Source excerpt:
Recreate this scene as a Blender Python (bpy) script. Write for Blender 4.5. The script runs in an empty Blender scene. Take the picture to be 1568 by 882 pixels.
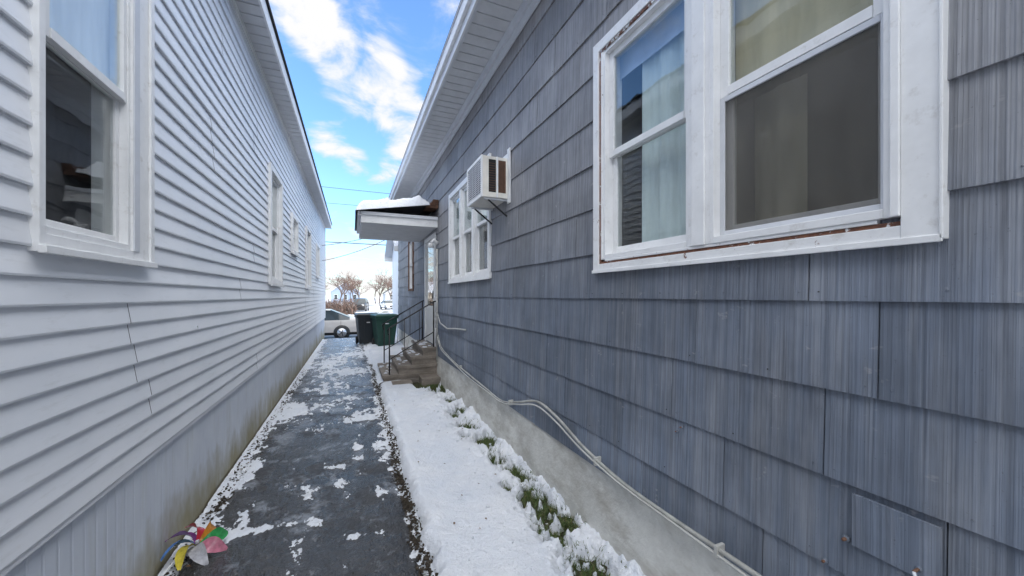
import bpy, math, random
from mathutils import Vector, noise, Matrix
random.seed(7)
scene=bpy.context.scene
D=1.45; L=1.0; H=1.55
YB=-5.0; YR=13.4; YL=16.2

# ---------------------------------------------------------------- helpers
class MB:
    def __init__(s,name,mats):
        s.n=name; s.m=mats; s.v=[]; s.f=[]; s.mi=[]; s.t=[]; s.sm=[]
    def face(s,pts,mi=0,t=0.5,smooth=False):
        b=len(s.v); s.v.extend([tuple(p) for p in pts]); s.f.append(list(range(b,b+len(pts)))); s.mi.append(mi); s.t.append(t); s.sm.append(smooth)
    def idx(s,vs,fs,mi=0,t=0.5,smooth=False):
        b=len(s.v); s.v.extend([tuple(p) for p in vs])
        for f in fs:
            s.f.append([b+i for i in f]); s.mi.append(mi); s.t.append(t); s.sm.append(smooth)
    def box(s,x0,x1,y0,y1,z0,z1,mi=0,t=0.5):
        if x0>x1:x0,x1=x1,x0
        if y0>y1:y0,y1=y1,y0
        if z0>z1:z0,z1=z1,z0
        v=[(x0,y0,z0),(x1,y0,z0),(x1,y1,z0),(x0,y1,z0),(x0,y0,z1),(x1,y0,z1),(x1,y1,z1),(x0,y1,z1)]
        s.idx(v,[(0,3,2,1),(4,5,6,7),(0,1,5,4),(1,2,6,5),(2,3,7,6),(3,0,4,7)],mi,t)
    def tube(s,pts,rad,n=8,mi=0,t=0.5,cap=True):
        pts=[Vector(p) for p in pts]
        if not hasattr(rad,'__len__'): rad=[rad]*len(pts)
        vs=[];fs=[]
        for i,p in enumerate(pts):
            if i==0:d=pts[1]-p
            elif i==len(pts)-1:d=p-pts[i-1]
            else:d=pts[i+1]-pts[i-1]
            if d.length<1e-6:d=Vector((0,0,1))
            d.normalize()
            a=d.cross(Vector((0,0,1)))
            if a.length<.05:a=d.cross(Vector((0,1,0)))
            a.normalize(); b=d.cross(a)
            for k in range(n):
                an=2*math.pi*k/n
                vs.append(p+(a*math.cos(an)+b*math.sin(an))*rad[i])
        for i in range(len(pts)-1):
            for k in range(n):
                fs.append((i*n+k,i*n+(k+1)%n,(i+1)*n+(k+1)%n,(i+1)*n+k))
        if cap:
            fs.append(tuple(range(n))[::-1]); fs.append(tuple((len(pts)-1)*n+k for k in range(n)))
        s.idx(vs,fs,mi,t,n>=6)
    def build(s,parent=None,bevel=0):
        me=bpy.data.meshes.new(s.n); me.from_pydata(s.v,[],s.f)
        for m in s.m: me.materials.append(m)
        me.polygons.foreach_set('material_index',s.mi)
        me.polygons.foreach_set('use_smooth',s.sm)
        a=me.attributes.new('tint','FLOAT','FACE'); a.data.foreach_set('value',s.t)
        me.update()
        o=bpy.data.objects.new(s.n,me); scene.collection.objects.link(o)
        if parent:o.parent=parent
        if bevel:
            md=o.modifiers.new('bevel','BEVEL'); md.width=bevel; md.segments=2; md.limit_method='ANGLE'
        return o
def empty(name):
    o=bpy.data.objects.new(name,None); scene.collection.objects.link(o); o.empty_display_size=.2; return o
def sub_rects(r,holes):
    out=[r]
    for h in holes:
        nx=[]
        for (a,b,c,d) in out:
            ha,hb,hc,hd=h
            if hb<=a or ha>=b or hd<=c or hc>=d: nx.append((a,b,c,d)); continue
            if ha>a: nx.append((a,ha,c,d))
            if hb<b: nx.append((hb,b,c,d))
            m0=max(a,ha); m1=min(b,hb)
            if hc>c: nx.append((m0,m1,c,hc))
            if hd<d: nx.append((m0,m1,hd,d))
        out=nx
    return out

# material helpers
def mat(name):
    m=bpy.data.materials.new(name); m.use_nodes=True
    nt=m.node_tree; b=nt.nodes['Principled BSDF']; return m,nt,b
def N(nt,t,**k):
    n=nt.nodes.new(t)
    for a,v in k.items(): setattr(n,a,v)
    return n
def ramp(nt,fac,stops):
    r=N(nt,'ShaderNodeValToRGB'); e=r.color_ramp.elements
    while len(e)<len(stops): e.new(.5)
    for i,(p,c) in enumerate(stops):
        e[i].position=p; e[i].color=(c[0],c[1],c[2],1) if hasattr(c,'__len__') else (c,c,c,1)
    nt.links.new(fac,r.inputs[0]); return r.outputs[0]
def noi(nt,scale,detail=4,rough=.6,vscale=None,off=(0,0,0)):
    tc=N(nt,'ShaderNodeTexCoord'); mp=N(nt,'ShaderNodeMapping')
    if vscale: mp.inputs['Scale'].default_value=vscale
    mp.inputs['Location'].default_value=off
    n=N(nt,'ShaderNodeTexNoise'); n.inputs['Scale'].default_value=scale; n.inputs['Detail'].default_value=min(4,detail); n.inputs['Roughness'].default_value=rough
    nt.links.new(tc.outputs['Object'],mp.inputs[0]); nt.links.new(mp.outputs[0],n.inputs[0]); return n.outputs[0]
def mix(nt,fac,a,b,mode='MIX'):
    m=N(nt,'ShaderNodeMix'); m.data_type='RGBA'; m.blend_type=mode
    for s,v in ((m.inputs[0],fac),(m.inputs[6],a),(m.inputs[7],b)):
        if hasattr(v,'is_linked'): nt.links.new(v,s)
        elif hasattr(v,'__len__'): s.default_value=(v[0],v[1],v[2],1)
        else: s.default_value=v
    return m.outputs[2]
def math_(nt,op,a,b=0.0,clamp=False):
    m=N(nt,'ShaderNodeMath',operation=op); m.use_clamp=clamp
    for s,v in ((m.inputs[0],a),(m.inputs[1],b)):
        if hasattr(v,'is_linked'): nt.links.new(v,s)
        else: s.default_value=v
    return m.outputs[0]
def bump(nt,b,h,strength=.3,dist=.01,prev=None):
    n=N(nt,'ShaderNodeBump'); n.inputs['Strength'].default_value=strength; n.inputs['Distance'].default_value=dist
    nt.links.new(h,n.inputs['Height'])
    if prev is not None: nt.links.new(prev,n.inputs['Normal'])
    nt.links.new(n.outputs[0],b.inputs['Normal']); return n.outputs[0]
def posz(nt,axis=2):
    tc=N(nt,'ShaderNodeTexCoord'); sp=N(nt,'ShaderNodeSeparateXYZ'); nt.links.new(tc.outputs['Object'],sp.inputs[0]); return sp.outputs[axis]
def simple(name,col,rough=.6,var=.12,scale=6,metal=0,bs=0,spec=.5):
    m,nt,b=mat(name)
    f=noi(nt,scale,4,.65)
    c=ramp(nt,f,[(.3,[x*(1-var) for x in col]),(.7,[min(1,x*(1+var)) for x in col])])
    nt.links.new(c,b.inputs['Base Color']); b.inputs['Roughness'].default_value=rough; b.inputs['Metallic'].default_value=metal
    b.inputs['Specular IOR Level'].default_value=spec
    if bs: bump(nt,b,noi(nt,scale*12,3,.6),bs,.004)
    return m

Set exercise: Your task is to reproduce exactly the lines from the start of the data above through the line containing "YB=-5.0; YR=13.4; YL=16.2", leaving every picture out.

Full response:
Recreate this scene as a Blender Python (bpy) script. Write for Blender 4.5. The script runs in an empty Blender scene. Take the picture to be 1568 by 882 pixels.
import bpy, math, random
from mathutils import Vector, noise, Matrix
random.seed(7)
scene=bpy.context.scene
D=1.45; L=1.0; H=1.55
YB=-5.0; YR=13.4; YL=16.2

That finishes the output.